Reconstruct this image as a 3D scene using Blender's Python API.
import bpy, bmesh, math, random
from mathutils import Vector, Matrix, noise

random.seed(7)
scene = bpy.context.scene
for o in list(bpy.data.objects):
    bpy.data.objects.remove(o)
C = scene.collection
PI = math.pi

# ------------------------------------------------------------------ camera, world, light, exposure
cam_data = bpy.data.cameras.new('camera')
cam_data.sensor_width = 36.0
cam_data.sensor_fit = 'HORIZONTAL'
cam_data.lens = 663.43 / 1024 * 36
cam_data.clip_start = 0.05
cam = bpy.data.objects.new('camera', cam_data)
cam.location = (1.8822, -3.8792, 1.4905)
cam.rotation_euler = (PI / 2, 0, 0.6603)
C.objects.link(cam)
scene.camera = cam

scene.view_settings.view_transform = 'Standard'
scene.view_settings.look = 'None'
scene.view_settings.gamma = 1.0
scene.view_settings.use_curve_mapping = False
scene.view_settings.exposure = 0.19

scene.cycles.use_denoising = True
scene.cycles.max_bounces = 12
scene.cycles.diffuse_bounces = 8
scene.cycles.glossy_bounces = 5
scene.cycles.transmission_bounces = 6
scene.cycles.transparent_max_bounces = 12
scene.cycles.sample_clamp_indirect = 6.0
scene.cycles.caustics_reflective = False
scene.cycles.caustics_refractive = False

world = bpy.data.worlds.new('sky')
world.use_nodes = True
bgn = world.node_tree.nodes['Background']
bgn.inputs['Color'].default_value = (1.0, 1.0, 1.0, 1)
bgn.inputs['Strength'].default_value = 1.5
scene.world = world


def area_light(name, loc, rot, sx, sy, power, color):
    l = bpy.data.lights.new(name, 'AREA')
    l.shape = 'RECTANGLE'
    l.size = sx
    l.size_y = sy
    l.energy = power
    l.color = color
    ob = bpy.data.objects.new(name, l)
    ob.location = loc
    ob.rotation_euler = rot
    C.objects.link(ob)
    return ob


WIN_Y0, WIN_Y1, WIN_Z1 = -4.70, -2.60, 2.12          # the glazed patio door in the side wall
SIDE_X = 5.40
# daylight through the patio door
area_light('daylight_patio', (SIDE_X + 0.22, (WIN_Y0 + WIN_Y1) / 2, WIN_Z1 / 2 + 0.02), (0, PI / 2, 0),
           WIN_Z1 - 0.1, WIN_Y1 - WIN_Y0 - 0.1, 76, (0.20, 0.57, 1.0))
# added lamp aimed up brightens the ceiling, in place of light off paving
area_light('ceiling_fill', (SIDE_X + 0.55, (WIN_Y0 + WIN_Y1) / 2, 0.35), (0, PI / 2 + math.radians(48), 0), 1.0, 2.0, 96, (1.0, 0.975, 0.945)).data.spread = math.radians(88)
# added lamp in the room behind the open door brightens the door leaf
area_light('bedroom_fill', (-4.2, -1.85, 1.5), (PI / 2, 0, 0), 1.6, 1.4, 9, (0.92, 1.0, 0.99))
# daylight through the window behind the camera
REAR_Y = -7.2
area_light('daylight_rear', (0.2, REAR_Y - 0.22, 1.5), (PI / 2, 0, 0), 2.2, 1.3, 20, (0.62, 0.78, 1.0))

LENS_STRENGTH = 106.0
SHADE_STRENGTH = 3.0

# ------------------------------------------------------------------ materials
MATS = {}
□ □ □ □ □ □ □
* [Problem requirements] Please reproduce exactly the lines above, beginning with the first and ending with the line that contains "scene.view_settings.exposure = 0.19", and include nothing outside that range.

* [Exercise result]
Reconstruct this image as a 3D scene using Blender's Python API.
import bpy, bmesh, math, random
from mathutils import Vector, Matrix, noise

random.seed(7)
scene = bpy.context.scene
for o in list(bpy.data.objects):
    bpy.data.objects.remove(o)
C = scene.collection
PI = math.pi

# ------------------------------------------------------------------ camera, world, light, exposure
cam_data = bpy.data.cameras.new('camera')
cam_data.sensor_width = 36.0
cam_data.sensor_fit = 'HORIZONTAL'
cam_data.lens = 663.43 / 1024 * 36
cam_data.clip_start = 0.05
cam = bpy.data.objects.new('camera', cam_data)
cam.location = (1.8822, -3.8792, 1.4905)
cam.rotation_euler = (PI / 2, 0, 0.6603)
C.objects.link(cam)
scene.camera = cam

scene.view_settings.view_transform = 'Standard'
scene.view_settings.look = 'None'
scene.view_settings.gamma = 1.0
scene.view_settings.use_curve_mapping = False
scene.view_settings.exposure = 0.19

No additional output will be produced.